▶ _AIM OF THE EXERCISE_
Pick out the lines containing "Blender".

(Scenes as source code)
>> begin
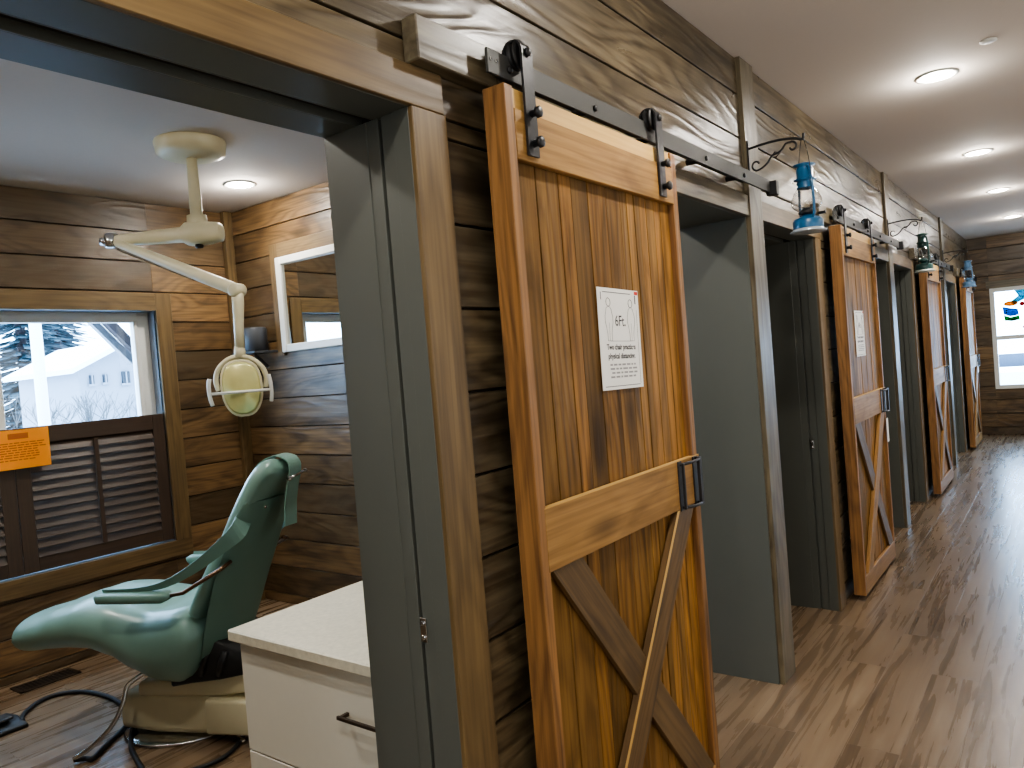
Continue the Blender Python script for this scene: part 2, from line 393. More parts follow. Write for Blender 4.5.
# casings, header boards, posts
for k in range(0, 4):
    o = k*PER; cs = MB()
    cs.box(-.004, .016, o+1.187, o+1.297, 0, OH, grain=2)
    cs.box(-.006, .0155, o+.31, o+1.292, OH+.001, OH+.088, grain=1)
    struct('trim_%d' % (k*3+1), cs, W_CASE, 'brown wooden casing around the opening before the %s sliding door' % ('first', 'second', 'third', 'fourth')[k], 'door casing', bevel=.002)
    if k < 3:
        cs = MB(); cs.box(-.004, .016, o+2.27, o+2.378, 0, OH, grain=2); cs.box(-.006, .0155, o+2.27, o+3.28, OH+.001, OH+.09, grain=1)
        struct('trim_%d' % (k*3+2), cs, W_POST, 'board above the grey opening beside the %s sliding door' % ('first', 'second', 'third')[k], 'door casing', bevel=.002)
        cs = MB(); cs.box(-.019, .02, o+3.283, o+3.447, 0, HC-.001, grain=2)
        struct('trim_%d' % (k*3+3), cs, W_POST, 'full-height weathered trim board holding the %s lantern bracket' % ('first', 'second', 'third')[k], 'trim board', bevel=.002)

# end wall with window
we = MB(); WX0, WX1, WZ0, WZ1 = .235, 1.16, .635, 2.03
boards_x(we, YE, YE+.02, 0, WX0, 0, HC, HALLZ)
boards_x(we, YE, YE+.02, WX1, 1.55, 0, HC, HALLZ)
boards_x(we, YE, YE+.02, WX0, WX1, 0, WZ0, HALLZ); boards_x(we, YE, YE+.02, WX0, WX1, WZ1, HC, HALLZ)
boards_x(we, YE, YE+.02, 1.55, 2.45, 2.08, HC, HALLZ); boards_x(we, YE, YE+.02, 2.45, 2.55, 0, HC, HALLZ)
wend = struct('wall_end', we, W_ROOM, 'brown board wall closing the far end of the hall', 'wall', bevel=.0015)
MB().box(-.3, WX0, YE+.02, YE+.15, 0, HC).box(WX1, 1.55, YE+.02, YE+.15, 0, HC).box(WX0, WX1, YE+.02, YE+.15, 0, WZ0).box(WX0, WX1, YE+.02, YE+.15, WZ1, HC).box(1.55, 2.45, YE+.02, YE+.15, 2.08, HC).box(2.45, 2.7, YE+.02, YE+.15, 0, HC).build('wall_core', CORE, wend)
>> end
>> begin
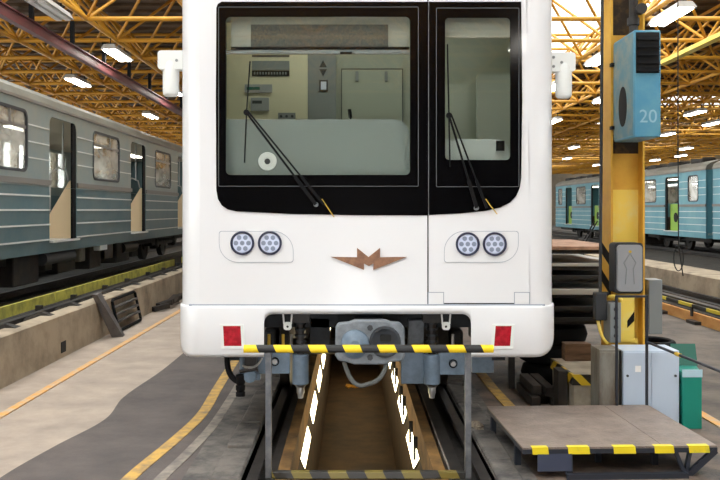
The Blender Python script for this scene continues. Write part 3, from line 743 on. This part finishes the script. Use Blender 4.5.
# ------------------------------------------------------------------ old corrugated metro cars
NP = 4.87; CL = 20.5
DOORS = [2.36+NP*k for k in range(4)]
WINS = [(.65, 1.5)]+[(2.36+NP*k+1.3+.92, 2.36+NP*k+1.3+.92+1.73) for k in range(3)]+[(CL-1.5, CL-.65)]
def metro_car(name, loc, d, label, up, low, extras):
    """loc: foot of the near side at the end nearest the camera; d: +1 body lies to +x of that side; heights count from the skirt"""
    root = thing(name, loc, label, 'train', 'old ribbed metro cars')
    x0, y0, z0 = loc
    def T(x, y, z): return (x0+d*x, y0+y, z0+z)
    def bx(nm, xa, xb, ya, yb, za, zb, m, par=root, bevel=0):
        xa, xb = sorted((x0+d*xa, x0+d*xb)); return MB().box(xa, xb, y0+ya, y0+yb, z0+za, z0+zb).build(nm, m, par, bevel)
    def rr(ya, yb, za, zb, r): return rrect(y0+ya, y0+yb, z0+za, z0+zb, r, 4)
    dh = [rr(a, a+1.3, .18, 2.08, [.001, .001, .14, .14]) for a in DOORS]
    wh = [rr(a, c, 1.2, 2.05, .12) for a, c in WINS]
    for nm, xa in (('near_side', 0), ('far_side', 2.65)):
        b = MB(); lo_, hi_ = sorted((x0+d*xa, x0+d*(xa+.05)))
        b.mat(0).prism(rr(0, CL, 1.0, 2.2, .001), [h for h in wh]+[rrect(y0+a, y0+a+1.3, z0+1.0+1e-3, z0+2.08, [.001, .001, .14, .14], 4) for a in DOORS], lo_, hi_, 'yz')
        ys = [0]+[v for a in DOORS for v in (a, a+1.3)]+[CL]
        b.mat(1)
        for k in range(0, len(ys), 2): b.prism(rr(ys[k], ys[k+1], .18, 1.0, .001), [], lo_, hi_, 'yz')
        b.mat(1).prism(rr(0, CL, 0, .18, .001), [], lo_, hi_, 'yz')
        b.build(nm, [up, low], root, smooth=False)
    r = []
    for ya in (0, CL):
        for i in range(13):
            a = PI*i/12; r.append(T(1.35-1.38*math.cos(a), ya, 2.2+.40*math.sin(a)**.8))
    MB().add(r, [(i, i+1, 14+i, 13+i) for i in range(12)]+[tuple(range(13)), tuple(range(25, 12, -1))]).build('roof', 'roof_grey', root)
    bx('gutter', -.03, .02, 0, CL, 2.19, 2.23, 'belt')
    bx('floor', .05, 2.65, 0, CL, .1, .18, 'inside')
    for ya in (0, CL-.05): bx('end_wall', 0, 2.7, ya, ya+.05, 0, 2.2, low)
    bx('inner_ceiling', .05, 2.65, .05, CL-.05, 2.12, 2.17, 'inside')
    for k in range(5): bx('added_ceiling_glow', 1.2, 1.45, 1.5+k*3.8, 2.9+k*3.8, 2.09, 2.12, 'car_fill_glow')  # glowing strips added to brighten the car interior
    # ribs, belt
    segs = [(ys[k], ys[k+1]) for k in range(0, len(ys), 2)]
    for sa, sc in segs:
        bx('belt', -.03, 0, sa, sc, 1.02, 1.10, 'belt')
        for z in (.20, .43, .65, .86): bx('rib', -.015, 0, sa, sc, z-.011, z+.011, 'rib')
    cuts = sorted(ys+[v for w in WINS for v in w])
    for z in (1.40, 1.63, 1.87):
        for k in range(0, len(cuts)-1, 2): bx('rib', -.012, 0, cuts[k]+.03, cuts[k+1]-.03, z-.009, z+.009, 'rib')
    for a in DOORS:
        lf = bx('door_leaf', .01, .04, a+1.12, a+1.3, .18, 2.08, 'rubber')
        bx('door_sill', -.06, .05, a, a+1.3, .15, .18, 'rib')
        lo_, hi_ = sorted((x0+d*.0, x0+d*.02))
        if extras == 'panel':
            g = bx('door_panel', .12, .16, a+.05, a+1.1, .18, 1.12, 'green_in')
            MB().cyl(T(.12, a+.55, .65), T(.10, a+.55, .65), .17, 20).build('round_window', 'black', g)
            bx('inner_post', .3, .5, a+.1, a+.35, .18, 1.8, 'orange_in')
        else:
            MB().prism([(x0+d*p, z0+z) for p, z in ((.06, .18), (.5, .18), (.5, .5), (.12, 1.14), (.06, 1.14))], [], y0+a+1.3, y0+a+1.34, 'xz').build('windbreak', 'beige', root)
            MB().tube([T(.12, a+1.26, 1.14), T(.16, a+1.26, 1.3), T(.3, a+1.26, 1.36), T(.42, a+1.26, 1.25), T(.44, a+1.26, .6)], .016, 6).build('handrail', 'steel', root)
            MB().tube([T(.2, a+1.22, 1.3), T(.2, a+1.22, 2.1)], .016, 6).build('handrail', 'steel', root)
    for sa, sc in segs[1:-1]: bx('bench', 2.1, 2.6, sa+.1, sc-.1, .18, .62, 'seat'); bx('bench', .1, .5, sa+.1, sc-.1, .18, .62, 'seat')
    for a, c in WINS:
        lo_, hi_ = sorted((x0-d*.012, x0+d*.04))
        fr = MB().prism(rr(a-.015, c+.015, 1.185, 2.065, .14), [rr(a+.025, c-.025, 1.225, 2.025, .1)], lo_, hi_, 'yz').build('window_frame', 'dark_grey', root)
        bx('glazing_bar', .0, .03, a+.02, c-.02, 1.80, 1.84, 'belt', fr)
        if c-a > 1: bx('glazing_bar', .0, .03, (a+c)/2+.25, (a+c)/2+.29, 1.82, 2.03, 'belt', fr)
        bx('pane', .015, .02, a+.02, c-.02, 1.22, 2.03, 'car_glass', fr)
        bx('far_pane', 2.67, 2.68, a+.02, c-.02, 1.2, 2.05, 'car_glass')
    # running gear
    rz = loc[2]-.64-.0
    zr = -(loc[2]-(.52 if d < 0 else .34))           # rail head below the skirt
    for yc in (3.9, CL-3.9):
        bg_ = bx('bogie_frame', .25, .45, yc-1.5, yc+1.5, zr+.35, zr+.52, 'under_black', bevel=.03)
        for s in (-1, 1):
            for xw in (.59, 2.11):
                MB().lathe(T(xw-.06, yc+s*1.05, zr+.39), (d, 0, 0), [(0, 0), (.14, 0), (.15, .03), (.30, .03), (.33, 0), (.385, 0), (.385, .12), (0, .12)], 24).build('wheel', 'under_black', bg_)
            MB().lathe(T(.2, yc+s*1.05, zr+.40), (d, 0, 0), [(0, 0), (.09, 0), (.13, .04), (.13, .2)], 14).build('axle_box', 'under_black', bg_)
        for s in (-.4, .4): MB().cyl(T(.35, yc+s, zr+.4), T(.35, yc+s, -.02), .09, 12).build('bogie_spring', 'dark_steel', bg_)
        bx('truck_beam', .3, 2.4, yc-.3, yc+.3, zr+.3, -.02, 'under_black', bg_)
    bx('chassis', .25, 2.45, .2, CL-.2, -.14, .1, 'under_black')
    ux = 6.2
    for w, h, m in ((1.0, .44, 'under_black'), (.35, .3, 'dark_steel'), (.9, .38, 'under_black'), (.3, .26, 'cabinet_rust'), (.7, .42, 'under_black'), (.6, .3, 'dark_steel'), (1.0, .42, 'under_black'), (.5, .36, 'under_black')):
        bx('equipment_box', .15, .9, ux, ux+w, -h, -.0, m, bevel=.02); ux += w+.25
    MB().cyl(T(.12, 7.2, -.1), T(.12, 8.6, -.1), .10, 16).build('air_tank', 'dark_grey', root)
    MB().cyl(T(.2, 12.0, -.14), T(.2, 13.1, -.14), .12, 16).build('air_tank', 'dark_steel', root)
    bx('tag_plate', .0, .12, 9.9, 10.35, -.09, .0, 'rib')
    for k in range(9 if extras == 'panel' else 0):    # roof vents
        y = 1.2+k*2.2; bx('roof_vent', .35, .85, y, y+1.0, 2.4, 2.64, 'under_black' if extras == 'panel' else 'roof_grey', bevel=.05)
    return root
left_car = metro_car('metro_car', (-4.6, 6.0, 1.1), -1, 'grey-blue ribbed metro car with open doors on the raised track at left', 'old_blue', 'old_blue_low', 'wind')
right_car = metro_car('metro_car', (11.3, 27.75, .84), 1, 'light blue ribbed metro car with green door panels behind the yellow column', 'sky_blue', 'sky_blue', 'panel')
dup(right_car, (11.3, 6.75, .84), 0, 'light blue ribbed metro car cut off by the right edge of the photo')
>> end
▶ _OUTPUT FOR THIS TASK_
Continue the Blender Python script for this scene: part 2, from line 393. More parts follow. Write for Blender 4.5.
The Blender Python script for this scene continues. Write part 3, from line 743 on. This part finishes the script. Use Blender 4.5.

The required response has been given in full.